• [Required work]
Retype each line of the listing below, from the first through the one holding "return tag(mesh_obj(name, bm, m), label, cat, kind='structure')", with no other lines.

• [Data section]
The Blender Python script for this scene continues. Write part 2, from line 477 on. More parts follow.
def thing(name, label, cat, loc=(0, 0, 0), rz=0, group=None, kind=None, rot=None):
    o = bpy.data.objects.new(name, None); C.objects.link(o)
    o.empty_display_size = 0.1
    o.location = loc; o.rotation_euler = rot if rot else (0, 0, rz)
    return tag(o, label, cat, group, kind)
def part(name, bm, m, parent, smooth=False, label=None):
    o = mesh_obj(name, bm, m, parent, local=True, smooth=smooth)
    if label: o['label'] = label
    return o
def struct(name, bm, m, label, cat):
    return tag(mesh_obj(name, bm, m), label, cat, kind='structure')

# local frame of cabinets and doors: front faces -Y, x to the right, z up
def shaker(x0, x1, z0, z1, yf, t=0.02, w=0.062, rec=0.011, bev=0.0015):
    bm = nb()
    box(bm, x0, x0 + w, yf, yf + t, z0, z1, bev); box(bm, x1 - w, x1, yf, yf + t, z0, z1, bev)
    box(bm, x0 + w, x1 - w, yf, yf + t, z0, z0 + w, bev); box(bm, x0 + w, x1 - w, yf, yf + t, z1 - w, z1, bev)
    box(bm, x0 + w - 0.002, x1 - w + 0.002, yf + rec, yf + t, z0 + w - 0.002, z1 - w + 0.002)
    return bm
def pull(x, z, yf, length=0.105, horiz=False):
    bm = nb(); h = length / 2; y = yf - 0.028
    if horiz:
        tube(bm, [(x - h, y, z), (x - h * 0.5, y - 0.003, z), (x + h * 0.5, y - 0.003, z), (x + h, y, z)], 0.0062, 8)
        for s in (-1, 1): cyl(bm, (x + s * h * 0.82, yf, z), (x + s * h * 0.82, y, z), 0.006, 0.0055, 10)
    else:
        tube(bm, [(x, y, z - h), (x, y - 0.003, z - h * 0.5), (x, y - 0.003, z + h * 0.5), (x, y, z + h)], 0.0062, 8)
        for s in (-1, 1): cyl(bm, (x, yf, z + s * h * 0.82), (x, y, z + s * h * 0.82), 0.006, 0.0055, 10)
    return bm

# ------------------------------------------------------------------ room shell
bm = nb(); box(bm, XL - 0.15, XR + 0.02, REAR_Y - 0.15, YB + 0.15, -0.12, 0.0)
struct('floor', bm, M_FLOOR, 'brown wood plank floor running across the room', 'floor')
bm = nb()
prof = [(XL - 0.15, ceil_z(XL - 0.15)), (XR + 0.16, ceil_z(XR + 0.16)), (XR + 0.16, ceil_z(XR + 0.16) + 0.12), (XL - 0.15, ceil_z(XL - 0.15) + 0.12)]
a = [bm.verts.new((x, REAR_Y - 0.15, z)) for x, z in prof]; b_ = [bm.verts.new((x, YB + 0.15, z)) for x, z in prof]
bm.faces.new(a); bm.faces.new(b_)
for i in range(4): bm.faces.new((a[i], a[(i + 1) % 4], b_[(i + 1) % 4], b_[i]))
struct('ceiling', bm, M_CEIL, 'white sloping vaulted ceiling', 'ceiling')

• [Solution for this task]
The Blender Python script for this scene continues. Write part 2, from line 477 on. More parts follow.
def thing(name, label, cat, loc=(0, 0, 0), rz=0, group=None, kind=None, rot=None):
    o = bpy.data.objects.new(name, None); C.objects.link(o)
    o.empty_display_size = 0.1
    o.location = loc; o.rotation_euler = rot if rot else (0, 0, rz)
    return tag(o, label, cat, group, kind)
def part(name, bm, m, parent, smooth=False, label=None):
    o = mesh_obj(name, bm, m, parent, local=True, smooth=smooth)
    if label: o['label'] = label
    return o
def struct(name, bm, m, label, cat):
    return tag(mesh_obj(name, bm, m), label, cat, kind='structure')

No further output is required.